1. Genel Değerlendirme
2016 yılının ikinci çeyreğinde, gelişmiş ülkelerin para politikalarına ilişkin beklentilerdeki değişimler ve İngiltere’nin AB’den çıkması kararı ile sonuçlanan Brexit referandumu küresel piyasalarda oynaklığa sebep olan belli başlı etmenler olmuştur. Küresel belirsizlikler ve gelişmekte olan ülkelerin büyüme performansındaki zayıf seyir gelişmekte olan ülkelere portföy akımlarında özellikle hisse senetleri kaynaklı çıkışlara yol açmıştır (Grafik 1.1). Brexit referandumu sonrası küresel büyüme beklentilerinin de aşağı yönlü güncellenmesi ile birlikte gelişmiş ülke merkez bankaları tarafından gerektiğinde piyasaları destekleyici ek önlemler alınabileceği beklentisi oluşmuş ve ABD Merkez Bankası (Fed)’nın yeni bir faiz artışını önümüzdeki seneye ötelediği kanısının ağırlık kazanması ile küresel risk iştahında artış yaşanmıştır.

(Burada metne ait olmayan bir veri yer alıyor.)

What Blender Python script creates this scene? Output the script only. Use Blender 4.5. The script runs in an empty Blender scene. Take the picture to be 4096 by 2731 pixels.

Gelişmiş ülkelerdeki politika faizlerinin uzunca bir müddet düşük seviyelerini devam ettireceği beklentisinin etkisiyle birlikte küresel oynaklık endeksleri yakın dönemde tekrar düşmüş ve gelişmiş ülkelerde uzun vadeli faizlerde ciddi bir gerileme eğilimi gözlenmiştir (Grafik 1.2). Nitekim Temmuz ayında ABD 10 yıllık hazine tahvili getirisi tarihsel olarak düşük seviyelere gerileyerek 2012 yılı ortasındaki dip seviyesinin altına düşmüştür. Yakın dönemde, gelişmiş ülkelerdeki uzun vadeli faizlerin tarihsel olarak düşük seviyelere gerilemesi ile birlikte gelişmekte olan ülkelerin bono piyasalarına portföy girişleri gerçekleşmektedir. Bu çerçevede gelişmekte olan ülkelerin piyasa faizleri gerileme eğilimine girmiştir. Buna ek olarak, Brexit referandumunun büyüme ve ticaret görünümü üzerindeki etkisinin daha ziyade gelişmiş ülkelere tesir edeceği beklentisi ve petrol fiyatlarındaki toparlanma nedeniyle petrol ihraç eden gelişmekte olan ülkelere ilişkin algılamalardaki kısmi düzelme gelişmekte olan ülkelere ilişkin finansal koşullara destek sağlamaktadır. Bu çerçevede, gelişmekte olan ülkelere yönelik döviz kuru oynaklık endeksi de düşüş eğilimindedir.